- **Work instructions**
Reproduce the material that follows, please, but only from its first line to the line containing "# dark undergrowth beneath the wood", inclusive.

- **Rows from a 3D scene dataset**
** Begin **
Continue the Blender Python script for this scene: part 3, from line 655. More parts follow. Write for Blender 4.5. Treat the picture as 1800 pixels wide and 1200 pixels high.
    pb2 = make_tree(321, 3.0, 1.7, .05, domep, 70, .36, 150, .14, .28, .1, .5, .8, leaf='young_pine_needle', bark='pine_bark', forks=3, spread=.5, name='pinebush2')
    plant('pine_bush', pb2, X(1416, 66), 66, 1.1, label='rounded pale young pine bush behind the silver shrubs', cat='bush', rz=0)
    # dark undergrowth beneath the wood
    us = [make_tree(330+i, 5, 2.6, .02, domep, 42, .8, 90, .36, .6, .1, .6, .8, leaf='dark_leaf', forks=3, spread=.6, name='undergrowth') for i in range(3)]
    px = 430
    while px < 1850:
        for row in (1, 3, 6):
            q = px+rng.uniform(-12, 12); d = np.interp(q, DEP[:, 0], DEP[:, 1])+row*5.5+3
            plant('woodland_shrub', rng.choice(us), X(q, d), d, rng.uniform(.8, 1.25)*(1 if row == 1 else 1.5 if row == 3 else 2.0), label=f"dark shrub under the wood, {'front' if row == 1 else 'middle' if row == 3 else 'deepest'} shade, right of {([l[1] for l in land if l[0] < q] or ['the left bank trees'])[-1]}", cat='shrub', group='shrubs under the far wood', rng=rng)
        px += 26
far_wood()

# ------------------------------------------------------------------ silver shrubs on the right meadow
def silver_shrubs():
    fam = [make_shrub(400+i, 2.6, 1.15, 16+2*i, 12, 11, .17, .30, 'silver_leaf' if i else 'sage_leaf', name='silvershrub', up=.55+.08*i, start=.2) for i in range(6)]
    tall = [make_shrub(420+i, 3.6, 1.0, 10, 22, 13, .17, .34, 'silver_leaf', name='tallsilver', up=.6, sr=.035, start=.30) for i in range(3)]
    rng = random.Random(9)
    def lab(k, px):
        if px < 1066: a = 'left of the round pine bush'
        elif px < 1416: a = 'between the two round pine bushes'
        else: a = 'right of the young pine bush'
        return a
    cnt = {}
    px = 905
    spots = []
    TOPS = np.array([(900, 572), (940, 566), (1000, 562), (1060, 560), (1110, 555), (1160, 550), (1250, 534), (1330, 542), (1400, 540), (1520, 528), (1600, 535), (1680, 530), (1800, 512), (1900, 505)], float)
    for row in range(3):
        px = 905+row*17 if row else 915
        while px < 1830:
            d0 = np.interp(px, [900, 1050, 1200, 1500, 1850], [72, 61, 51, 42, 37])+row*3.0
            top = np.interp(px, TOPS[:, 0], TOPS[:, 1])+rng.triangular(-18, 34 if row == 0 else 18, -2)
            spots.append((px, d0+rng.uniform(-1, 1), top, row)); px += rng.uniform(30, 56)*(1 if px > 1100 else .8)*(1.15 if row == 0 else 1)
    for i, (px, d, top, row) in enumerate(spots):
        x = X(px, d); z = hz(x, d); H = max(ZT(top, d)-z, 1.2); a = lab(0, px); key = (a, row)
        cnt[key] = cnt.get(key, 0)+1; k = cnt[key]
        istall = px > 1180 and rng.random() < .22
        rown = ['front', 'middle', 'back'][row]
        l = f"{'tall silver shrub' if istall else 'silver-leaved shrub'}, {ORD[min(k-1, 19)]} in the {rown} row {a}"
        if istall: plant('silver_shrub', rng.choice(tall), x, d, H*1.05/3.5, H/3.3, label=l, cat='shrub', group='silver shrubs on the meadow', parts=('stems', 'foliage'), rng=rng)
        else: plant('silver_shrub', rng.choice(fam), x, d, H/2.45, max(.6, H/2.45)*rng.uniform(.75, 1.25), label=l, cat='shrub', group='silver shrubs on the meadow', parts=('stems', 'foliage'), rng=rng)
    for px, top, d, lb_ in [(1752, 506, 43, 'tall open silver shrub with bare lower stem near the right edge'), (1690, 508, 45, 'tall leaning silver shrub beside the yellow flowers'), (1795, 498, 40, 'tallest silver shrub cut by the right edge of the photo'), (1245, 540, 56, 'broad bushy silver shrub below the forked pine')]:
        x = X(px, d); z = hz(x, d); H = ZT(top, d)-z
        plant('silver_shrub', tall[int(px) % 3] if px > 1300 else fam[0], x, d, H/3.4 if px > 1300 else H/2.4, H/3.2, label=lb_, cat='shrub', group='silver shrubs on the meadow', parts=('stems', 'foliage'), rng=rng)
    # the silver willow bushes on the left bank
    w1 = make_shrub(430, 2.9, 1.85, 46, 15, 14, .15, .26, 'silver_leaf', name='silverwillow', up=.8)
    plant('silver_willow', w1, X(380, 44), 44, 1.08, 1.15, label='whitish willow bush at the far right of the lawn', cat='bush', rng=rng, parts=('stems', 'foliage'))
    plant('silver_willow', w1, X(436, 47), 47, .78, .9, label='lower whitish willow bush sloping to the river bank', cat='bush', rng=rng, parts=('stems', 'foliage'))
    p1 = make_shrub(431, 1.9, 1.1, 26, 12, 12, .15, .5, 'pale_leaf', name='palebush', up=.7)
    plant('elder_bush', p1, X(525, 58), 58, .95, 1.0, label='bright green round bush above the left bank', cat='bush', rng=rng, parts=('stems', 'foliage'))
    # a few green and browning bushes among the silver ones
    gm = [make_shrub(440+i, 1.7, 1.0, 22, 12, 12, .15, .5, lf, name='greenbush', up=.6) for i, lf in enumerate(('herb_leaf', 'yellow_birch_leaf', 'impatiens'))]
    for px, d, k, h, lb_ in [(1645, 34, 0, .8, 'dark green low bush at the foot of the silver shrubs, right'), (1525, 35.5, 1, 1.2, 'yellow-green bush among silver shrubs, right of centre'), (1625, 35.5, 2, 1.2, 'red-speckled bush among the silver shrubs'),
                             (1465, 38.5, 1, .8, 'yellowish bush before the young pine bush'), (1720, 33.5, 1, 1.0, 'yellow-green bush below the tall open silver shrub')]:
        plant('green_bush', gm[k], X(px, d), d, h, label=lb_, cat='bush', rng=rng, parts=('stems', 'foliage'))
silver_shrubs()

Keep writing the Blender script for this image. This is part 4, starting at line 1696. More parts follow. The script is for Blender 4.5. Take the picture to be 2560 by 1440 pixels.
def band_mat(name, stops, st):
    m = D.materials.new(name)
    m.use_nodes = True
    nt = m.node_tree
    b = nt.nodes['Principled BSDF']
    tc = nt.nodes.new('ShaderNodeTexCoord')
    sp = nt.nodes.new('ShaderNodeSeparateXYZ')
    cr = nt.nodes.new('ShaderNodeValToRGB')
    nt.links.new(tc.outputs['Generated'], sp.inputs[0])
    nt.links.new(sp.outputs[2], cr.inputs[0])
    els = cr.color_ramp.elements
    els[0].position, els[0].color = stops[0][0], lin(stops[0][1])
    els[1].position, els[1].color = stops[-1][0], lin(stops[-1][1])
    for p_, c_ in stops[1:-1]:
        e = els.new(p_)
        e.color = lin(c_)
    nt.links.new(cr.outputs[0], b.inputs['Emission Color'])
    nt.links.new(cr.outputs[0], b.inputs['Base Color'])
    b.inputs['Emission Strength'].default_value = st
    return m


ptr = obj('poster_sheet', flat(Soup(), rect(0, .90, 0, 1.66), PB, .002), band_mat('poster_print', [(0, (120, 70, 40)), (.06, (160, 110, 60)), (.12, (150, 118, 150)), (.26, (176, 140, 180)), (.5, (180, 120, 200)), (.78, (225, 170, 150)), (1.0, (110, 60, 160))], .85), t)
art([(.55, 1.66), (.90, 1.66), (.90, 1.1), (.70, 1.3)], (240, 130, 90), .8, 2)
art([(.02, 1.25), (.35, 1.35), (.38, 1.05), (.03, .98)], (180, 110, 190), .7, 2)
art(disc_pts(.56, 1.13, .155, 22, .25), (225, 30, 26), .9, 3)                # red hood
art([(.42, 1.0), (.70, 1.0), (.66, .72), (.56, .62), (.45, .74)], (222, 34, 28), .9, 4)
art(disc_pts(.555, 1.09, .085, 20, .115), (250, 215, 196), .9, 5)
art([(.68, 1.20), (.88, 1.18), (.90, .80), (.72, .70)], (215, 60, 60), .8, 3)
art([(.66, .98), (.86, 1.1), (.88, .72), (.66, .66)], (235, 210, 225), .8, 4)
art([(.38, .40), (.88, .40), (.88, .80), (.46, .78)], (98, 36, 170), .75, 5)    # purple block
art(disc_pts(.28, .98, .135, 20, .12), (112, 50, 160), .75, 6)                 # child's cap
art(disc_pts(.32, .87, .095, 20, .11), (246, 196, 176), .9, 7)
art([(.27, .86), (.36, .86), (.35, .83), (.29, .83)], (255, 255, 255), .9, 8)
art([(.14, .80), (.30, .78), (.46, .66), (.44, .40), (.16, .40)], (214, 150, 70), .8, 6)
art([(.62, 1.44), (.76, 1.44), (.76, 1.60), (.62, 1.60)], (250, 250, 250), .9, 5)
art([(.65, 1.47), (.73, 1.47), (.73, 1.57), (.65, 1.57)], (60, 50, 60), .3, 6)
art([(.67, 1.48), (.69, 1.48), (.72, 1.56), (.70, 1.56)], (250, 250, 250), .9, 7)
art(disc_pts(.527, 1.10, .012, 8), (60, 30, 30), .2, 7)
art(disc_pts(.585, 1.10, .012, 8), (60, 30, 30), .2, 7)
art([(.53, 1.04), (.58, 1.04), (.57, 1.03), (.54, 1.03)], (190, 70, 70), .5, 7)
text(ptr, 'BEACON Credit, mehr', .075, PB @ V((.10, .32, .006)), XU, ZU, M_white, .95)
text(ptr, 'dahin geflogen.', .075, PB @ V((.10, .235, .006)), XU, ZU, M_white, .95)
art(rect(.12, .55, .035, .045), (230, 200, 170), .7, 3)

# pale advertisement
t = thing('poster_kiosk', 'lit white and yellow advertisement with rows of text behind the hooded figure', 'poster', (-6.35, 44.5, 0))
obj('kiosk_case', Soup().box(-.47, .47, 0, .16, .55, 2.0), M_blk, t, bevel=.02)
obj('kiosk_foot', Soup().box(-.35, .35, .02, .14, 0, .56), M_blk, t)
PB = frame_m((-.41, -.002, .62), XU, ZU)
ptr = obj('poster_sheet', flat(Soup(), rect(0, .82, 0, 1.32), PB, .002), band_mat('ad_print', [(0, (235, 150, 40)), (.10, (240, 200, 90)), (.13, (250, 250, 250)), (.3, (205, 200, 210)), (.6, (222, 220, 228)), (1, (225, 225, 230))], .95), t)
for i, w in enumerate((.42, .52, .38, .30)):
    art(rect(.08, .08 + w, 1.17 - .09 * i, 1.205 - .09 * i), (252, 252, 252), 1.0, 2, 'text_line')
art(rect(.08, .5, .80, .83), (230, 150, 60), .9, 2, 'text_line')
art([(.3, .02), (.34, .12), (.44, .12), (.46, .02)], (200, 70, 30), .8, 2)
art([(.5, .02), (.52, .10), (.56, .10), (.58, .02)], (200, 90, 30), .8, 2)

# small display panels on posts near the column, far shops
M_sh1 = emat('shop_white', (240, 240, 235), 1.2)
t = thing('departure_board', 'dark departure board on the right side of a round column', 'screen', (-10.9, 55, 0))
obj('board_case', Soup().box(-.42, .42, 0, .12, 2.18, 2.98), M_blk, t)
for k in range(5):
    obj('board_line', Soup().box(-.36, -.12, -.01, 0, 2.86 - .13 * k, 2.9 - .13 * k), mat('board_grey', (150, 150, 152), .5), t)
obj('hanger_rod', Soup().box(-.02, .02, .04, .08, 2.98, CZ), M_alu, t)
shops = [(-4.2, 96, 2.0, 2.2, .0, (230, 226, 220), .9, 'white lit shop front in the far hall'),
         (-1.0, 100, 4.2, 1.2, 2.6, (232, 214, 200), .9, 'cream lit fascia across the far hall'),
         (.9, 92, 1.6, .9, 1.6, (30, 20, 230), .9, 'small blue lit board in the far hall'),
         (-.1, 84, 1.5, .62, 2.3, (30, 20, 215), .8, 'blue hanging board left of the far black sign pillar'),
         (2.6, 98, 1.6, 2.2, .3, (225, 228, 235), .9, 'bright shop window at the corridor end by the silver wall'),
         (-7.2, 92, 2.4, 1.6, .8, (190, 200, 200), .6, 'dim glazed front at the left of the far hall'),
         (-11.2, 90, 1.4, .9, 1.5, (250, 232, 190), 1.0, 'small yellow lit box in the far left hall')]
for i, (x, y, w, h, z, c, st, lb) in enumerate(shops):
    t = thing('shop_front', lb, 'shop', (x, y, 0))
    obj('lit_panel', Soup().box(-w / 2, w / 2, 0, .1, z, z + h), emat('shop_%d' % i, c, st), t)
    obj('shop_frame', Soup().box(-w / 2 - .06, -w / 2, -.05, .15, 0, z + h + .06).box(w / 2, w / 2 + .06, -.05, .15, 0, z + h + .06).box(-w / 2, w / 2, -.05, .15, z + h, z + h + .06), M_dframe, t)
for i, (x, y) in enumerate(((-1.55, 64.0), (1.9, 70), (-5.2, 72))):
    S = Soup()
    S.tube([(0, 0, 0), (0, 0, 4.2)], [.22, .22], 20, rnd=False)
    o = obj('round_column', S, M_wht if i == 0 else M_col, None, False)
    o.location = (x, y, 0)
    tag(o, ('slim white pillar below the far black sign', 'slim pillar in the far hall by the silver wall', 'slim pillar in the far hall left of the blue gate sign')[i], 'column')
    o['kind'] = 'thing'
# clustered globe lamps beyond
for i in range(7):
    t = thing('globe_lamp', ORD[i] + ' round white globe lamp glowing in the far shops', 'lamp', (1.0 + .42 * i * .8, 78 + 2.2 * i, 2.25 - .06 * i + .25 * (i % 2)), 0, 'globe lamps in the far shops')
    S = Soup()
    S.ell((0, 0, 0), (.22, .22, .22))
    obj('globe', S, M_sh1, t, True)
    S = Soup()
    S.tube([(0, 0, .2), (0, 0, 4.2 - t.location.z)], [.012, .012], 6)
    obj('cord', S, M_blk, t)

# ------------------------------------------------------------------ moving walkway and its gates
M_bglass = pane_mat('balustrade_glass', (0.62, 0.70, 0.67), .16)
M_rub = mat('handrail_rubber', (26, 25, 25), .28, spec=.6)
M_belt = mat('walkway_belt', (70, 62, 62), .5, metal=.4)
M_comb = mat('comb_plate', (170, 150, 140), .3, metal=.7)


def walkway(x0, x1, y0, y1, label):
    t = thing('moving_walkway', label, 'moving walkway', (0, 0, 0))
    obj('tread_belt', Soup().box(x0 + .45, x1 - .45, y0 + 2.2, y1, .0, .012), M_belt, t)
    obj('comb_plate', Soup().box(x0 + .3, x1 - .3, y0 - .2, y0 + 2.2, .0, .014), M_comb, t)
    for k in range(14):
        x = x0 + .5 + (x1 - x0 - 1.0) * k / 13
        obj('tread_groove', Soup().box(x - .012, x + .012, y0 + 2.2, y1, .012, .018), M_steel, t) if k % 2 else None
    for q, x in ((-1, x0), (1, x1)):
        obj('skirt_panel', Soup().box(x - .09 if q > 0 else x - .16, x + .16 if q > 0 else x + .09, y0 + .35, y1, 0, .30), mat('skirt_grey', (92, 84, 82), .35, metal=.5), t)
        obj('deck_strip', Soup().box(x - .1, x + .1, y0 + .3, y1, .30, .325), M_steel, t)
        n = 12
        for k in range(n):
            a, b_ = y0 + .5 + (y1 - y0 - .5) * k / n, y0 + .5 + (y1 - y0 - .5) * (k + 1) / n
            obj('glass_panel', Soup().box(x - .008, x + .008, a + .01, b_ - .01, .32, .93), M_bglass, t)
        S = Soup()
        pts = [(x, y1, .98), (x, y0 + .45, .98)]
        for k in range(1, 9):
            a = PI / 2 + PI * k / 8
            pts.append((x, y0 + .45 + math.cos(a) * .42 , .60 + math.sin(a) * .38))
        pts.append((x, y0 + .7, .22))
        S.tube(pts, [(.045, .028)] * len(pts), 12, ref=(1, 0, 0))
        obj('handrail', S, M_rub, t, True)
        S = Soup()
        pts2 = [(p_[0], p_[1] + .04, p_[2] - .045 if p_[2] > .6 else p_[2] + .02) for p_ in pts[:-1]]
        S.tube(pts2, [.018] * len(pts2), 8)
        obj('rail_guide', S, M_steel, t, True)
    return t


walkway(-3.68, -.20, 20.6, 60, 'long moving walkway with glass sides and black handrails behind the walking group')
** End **
- **Written solution**
Continue the Blender Python script for this scene: part 3, from line 655. More parts follow. Write for Blender 4.5. Treat the picture as 1800 pixels wide and 1200 pixels high.
    pb2 = make_tree(321, 3.0, 1.7, .05, domep, 70, .36, 150, .14, .28, .1, .5, .8, leaf='young_pine_needle', bark='pine_bark', forks=3, spread=.5, name='pinebush2')
    plant('pine_bush', pb2, X(1416, 66), 66, 1.1, label='rounded pale young pine bush behind the silver shrubs', cat='bush', rz=0)
    # dark undergrowth beneath the wood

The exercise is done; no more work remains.